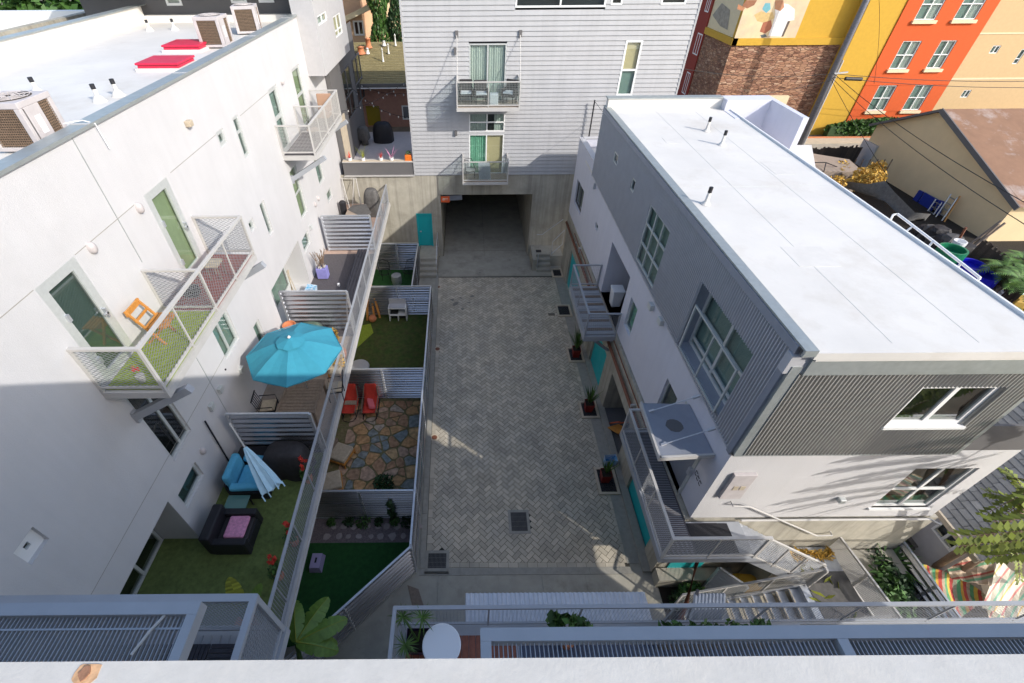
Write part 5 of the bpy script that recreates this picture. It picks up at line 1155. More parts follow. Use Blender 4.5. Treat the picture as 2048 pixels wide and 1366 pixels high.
# rust spot and crack repairs on the cap
def spot(u,v,r,mt,o=.003,k=9):
    p=pt(u,v,Z=14.54); q=[(p.x+r*random.uniform(.7,1.2)*math.cos(a*6.283/k),min(.105,p.y+r*1.0*random.uniform(.7,1.2)*math.sin(a*6.283/k))) for a in range(k)]; MB().prism(q,14.5402,14.54+o*.3).build('rust_stain',M[mt],cbg)
M['rustl']=mat('light_rust',(.55,.33,.18),.9,var=.3,vs=90); M['rustd']=mat('dark_rust',(.28,.14,.08),.9,var=.3,vs=120)
spot(172,1345,.011,'rustl',.002,14); spot(171,1347,.005,'rustd',.006,12)
# bulkhead light under the lip is hidden; sunshade left: frame and grating
def shade(name,xa,xb,yo,z,bars,xs):
    fr=MB().box(xa,xb,yo-.09,yo,z-.12,z).build(name,M['rail'],cbg)
    for x in xs: MB().box(x-.04,x+.04,.0,yo-.091,z-.12,z-.001).build('outrigger',M['rail'],fr)
    g_=MB(); n=int((xb-xa)/bars)
    for i in range(1,n): 
        x=xa+i*bars
        if any(abs(x-q)<.05 for q in xs): continue
        g_.box(x-.003,x+.003,.02,yo-.095,z-.07,z-.035)
    for y in (.35,.62,.9,1.15): 
        if y<yo-.1: g_.box(xa+.05,xb-.05,y-.006,y+.006,z-.045,z-.032)
    g_.build('grating',M['grate'],fr); return fr
s1=shade('sunshade',-9,-2.16,1.33,11.0,.034,(-8,-6,-4.2,-2.20))
s2=shade('sunshade',.07,9.5,1.13,11.0,.034,(.11,2.8,5.2,7.6))
MB().tube([pt(330,1230,Z=10.98),pt(300,1262,Z=10.98),pt(262,1310,Z=10.98)],.012,6).build('cable_tie',M['railwarm'],s1)
# balcony lower left with tiles and mesh rail
bl=MB().box(-9,-2.28,.02,1.84,8.42,8.58).build('balcony',M['rail'],cbg)
railing(bl,[(-9,1.80),(-2.32,1.80),(-2.32,.1)],1.07,8.6,'rail',.06,'mesh',1.6,.05,toe=.08,wire=.006)
ga=MB()
for i in range(60): ga.box(-9+i*.11,-9+i*.11+.01,.05,1.75,8.585,8.60)
ga.build('grating',M['grate'],bl)
tl=MB()
for i in range(9):
    for j in range(5):
        for k in range(6):
            x=-5.6+i*.31; y=.12+j*.31
            if i+j&1: tl.box(x+k*.05,x+k*.05+.042,y,y+.292,8.60,8.62)
            else: tl.box(x,x+.292,y+k*.05,y+k*.05+.042,8.60,8.62)
tl.build('deck_tile',M['tile'],bl)
# balcony lower right with wooden boards
br=MB().box(-1.60,7.3,.02,3.34,3.2,3.46).build('balcony',M['rail'],cbg)
railing(br,[(-1.57,.1),(-1.57,3.31),(15.9,3.31)],1.08,3.5,'rail',.06,'grid',2.05,.075,toe=.1,wire=.004)
wd_=MB()
MB().box(1.05,7.25,.1,3.1,3.461,3.49).build('slate_floor',mat('slate_blue_floor',(.06,.07,.11),.6,var=.2),br); MB().box(7.3,16,3.28,3.34,3.3,3.46).build('edge_angle',M['rail'],br)
for i in range(16): 
    x=-1.4+i*.15
    wd_.box(x,x+.14,.1,3.1,3.461,3.50)
wd_.build('redwood_board',M['redwood'],br)
# covered entrance awning
aw=thing('entrance_awning','white corrugated metal awning over the entrance in front of the paved court','awning',(2.1,4,0))
mb=MB(); n=160; x0_,x1_=-.15,4.42
def cz_(i): 
    k=(i%4); return 2.40+(.03 if k in (1,2) else 0)
for i in range(n):
    a=x0_+(x1_-x0_)*i/n; b=x0_+(x1_-x0_)*(i+1)/n
    mb.quad((a,3.45,cz_(i)+.03),(b,3.45,cz_(i+1)+.03),(b,4.33,cz_(i+1)),(a,4.33,cz_(i)))
mb.build('corrugated_roof',mat('white_corrugated_roofing',(.66,.68,.72),.4,metal=.3,var=.08,vs=3),aw)
MB().box(x0_,x1_,3.4,3.46,2.3,2.44).box(x0_,x1_,4.2,4.25,2.3,2.38).build('beam',M['galv'],aw)
for x in (x0_+.05,2.1,x1_-.05): MB().box(x-.03,x+.03,4.2,4.26,0,2.32).build('post',M['galv'],aw)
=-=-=
Brief –
Return each line from the material above exactly, but not the pictures.

Exercise response –
Write part 5 of the bpy script that recreates this picture. It picks up at line 1155. More parts follow. Use Blender 4.5. Treat the picture as 2048 pixels wide and 1366 pixels high.
# rust spot and crack repairs on the cap
def spot(u,v,r,mt,o=.003,k=9):
    p=pt(u,v,Z=14.54); q=[(p.x+r*random.uniform(.7,1.2)*math.cos(a*6.283/k),min(.105,p.y+r*1.0*random.uniform(.7,1.2)*math.sin(a*6.283/k))) for a in range(k)]; MB().prism(q,14.5402,14.54+o*.3).build('rust_stain',M[mt],cbg)
M['rustl']=mat('light_rust',(.55,.33,.18),.9,var=.3,vs=90); M['rustd']=mat('dark_rust',(.28,.14,.08),.9,var=.3,vs=120)
spot(172,1345,.011,'rustl',.002,14); spot(171,1347,.005,'rustd',.006,12)
# bulkhead light under the lip is hidden; sunshade left: frame and grating
def shade(name,xa,xb,yo,z,bars,xs):
    fr=MB().box(xa,xb,yo-.09,yo,z-.12,z).build(name,M['rail'],cbg)
    for x in xs: MB().box(x-.04,x+.04,.0,yo-.091,z-.12,z-.001).build('outrigger',M['rail'],fr)
    g_=MB(); n=int((xb-xa)/bars)
    for i in range(1,n): 
        x=xa+i*bars
        if any(abs(x-q)<.05 for q in xs): continue
        g_.box(x-.003,x+.003,.02,yo-.095,z-.07,z-.035)
    for y in (.35,.62,.9,1.15): 
        if y<yo-.1: g_.box(xa+.05,xb-.05,y-.006,y+.006,z-.045,z-.032)
    g_.build('grating',M['grate'],fr); return fr
s1=shade('sunshade',-9,-2.16,1.33,11.0,.034,(-8,-6,-4.2,-2.20))
s2=shade('sunshade',.07,9.5,1.13,11.0,.034,(.11,2.8,5.2,7.6))
MB().tube([pt(330,1230,Z=10.98),pt(300,1262,Z=10.98),pt(262,1310,Z=10.98)],.012,6).build('cable_tie',M['railwarm'],s1)
# balcony lower left with tiles and mesh rail
bl=MB().box(-9,-2.28,.02,1.84,8.42,8.58).build('balcony',M['rail'],cbg)
railing(bl,[(-9,1.80),(-2.32,1.80),(-2.32,.1)],1.07,8.6,'rail',.06,'mesh',1.6,.05,toe=.08,wire=.006)
ga=MB()
for i in range(60): ga.box(-9+i*.11,-9+i*.11+.01,.05,1.75,8.585,8.60)
ga.build('grating',M['grate'],bl)
tl=MB()
for i in range(9):
    for j in range(5):
        for k in range(6):
            x=-5.6+i*.31; y=.12+j*.31
            if i+j&1: tl.box(x+k*.05,x+k*.05+.042,y,y+.292,8.60,8.62)
            else: tl.box(x,x+.292,y+k*.05,y+k*.05+.042,8.60,8.62)
tl.build('deck_tile',M['tile'],bl)
# balcony lower right with wooden boards
br=MB().box(-1.60,7.3,.02,3.34,3.2,3.46).build('balcony',M['rail'],cbg)
railing(br,[(-1.57,.1),(-1.57,3.31),(15.9,3.31)],1.08,3.5,'rail',.06,'grid',2.05,.075,toe=.1,wire=.004)
wd_=MB()
MB().box(1.05,7.25,.1,3.1,3.461,3.49).build('slate_floor',mat('slate_blue_floor',(.06,.07,.11),.6,var=.2),br); MB().box(7.3,16,3.28,3.34,3.3,3.46).build('edge_angle',M['rail'],br)
for i in range(16): 
    x=-1.4+i*.15
    wd_.box(x,x+.14,.1,3.1,3.461,3.50)
wd_.build('redwood_board',M['redwood'],br)
# covered entrance awning
aw=thing('entrance_awning','white corrugated metal awning over the entrance in front of the paved court','awning',(2.1,4,0))
mb=MB(); n=160; x0_,x1_=-.15,4.42
def cz_(i): 
    k=(i%4); return 2.40+(.03 if k in (1,2) else 0)
for i in range(n):
    a=x0_+(x1_-x0_)*i/n; b=x0_+(x1_-x0_)*(i+1)/n
    mb.quad((a,3.45,cz_(i)+.03),(b,3.45,cz_(i+1)+.03),(b,4.33,cz_(i+1)),(a,4.33,cz_(i)))
mb.build('corrugated_roof',mat('white_corrugated_roofing',(.66,.68,.72),.4,metal=.3,var=.08,vs=3),aw)
MB().box(x0_,x1_,3.4,3.46,2.3,2.44).box(x0_,x1_,4.2,4.25,2.3,2.38).build('beam',M['galv'],aw)
for x in (x0_+.05,2.1,x1_-.05): MB().box(x-.03,x+.03,4.2,4.26,0,2.32).build('post',M['galv'],aw)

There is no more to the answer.